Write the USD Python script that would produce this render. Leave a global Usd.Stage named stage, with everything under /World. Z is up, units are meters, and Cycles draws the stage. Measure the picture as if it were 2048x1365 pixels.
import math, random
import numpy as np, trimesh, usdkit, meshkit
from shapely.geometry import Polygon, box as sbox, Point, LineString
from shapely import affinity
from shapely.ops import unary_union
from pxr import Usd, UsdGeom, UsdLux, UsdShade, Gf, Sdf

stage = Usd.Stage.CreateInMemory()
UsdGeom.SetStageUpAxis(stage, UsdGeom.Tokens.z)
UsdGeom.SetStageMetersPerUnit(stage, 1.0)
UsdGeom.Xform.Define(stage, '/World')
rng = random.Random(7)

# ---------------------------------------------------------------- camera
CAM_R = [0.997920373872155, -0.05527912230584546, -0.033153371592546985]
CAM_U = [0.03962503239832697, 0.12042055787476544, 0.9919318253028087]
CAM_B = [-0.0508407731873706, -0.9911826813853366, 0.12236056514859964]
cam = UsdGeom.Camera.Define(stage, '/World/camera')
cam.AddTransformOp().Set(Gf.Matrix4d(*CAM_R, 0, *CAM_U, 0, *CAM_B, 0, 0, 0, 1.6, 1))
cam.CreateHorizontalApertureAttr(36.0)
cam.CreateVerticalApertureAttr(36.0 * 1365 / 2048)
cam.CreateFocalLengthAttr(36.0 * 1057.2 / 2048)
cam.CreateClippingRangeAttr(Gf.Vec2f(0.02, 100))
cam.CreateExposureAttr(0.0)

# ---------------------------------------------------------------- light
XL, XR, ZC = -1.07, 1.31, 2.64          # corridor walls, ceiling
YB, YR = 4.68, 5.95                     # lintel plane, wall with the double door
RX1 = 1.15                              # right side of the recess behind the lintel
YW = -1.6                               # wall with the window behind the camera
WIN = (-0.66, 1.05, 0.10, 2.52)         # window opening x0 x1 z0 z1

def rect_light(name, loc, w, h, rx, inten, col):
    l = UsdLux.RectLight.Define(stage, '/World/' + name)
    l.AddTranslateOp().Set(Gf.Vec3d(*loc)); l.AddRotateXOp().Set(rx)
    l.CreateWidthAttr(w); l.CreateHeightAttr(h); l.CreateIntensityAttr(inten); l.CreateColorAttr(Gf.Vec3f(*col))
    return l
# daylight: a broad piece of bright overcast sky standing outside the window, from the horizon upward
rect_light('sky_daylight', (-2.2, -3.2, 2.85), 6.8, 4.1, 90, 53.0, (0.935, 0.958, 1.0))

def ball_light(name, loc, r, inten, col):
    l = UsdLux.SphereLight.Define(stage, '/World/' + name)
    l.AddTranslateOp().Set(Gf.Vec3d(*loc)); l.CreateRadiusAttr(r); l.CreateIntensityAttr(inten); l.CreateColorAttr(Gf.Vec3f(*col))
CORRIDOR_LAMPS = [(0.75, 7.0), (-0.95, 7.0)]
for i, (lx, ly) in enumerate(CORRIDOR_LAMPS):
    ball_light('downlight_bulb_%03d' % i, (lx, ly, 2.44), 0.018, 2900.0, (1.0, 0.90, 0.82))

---

REQUIREMENTS: Repeat exactly, please, each line from the beginning of the data through the line with "from pxr import" in it, and only those lines.

IN RESPONSE:
Write the USD Python script that would produce this render. Leave a global Usd.Stage named stage, with everything under /World. Z is up, units are meters, and Cycles draws the stage. Measure the picture as if it were 2048x1365 pixels.
import math, random
import numpy as np, trimesh, usdkit, meshkit
from shapely.geometry import Polygon, box as sbox, Point, LineString
from shapely import affinity
from shapely.ops import unary_union
from pxr import Usd, UsdGeom, UsdLux, UsdShade, Gf, Sdf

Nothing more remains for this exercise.